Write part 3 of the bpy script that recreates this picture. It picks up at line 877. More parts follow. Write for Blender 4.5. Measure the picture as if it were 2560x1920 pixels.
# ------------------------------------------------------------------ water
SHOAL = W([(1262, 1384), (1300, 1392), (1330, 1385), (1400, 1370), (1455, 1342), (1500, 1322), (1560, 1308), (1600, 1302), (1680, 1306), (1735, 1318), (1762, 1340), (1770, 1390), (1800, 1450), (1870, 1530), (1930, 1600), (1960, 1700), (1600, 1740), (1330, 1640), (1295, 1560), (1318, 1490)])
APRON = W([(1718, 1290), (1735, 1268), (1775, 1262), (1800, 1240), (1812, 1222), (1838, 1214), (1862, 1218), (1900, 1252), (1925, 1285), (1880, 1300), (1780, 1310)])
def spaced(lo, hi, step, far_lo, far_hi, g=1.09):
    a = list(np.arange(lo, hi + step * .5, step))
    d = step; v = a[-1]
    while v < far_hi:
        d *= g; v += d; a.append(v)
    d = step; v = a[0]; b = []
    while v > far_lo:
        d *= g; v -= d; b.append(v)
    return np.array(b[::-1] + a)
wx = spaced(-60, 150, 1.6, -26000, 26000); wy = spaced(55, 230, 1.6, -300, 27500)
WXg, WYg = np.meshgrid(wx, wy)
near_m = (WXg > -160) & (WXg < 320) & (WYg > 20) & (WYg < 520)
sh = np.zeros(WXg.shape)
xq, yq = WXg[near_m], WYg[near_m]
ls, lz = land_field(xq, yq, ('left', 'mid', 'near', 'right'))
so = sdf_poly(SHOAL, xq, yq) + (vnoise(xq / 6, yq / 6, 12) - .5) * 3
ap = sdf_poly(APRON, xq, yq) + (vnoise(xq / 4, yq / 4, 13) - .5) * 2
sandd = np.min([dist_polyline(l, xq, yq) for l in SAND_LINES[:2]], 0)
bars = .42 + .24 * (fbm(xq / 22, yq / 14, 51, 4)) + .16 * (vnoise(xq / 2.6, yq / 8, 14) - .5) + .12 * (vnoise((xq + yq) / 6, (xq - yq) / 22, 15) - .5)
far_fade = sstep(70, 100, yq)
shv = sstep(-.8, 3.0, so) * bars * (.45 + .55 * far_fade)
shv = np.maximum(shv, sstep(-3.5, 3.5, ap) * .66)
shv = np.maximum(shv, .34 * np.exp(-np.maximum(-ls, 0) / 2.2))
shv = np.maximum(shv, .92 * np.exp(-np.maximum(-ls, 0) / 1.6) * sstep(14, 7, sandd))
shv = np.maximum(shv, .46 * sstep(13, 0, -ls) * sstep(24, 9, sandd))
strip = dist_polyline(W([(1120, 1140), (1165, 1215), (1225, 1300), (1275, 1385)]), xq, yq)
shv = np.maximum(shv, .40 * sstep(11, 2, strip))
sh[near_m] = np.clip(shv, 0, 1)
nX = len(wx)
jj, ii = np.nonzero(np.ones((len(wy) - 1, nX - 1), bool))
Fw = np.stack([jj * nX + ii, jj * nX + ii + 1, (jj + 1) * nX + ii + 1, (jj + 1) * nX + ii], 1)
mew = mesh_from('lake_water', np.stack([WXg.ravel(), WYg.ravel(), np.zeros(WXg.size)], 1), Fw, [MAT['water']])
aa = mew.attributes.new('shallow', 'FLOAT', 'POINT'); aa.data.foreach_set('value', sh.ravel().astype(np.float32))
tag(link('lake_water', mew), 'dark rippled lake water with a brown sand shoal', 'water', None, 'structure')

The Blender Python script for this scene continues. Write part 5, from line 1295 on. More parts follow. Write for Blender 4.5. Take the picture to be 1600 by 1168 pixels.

### [TASK BRIEF]
Each line of the material above needs to be quoted exactly, please.

### [CORRECT RESPONSE]
Write part 3 of the bpy script that recreates this picture. It picks up at line 877. More parts follow. Write for Blender 4.5. Measure the picture as if it were 2560x1920 pixels.
# ------------------------------------------------------------------ water
SHOAL = W([(1262, 1384), (1300, 1392), (1330, 1385), (1400, 1370), (1455, 1342), (1500, 1322), (1560, 1308), (1600, 1302), (1680, 1306), (1735, 1318), (1762, 1340), (1770, 1390), (1800, 1450), (1870, 1530), (1930, 1600), (1960, 1700), (1600, 1740), (1330, 1640), (1295, 1560), (1318, 1490)])
APRON = W([(1718, 1290), (1735, 1268), (1775, 1262), (1800, 1240), (1812, 1222), (1838, 1214), (1862, 1218), (1900, 1252), (1925, 1285), (1880, 1300), (1780, 1310)])
def spaced(lo, hi, step, far_lo, far_hi, g=1.09):
    a = list(np.arange(lo, hi + step * .5, step))
    d = step; v = a[-1]
    while v < far_hi:
        d *= g; v += d; a.append(v)
    d = step; v = a[0]; b = []
    while v > far_lo:
        d *= g; v -= d; b.append(v)
    return np.array(b[::-1] + a)
wx = spaced(-60, 150, 1.6, -26000, 26000); wy = spaced(55, 230, 1.6, -300, 27500)
WXg, WYg = np.meshgrid(wx, wy)
near_m = (WXg > -160) & (WXg < 320) & (WYg > 20) & (WYg < 520)
sh = np.zeros(WXg.shape)
xq, yq = WXg[near_m], WYg[near_m]
ls, lz = land_field(xq, yq, ('left', 'mid', 'near', 'right'))
so = sdf_poly(SHOAL, xq, yq) + (vnoise(xq / 6, yq / 6, 12) - .5) * 3
ap = sdf_poly(APRON, xq, yq) + (vnoise(xq / 4, yq / 4, 13) - .5) * 2
sandd = np.min([dist_polyline(l, xq, yq) for l in SAND_LINES[:2]], 0)
bars = .42 + .24 * (fbm(xq / 22, yq / 14, 51, 4)) + .16 * (vnoise(xq / 2.6, yq / 8, 14) - .5) + .12 * (vnoise((xq + yq) / 6, (xq - yq) / 22, 15) - .5)
far_fade = sstep(70, 100, yq)
shv = sstep(-.8, 3.0, so) * bars * (.45 + .55 * far_fade)
shv = np.maximum(shv, sstep(-3.5, 3.5, ap) * .66)
shv = np.maximum(shv, .34 * np.exp(-np.maximum(-ls, 0) / 2.2))
shv = np.maximum(shv, .92 * np.exp(-np.maximum(-ls, 0) / 1.6) * sstep(14, 7, sandd))
shv = np.maximum(shv, .46 * sstep(13, 0, -ls) * sstep(24, 9, sandd))
strip = dist_polyline(W([(1120, 1140), (1165, 1215), (1225, 1300), (1275, 1385)]), xq, yq)
shv = np.maximum(shv, .40 * sstep(11, 2, strip))
sh[near_m] = np.clip(shv, 0, 1)
nX = len(wx)
jj, ii = np.nonzero(np.ones((len(wy) - 1, nX - 1), bool))
Fw = np.stack([jj * nX + ii, jj * nX + ii + 1, (jj + 1) * nX + ii + 1, (jj + 1) * nX + ii], 1)
mew = mesh_from('lake_water', np.stack([WXg.ravel(), WYg.ravel(), np.zeros(WXg.size)], 1), Fw, [MAT['water']])
aa = mew.attributes.new('shallow', 'FLOAT', 'POINT'); aa.data.foreach_set('value', sh.ravel().astype(np.float32))
tag(link('lake_water', mew), 'dark rippled lake water with a brown sand shoal', 'water', None, 'structure')

The Blender Python script for this scene continues. Write part 5, from line 1295 on. More parts follow. Write for Blender 4.5. Take the picture to be 1600 by 1168 pixels.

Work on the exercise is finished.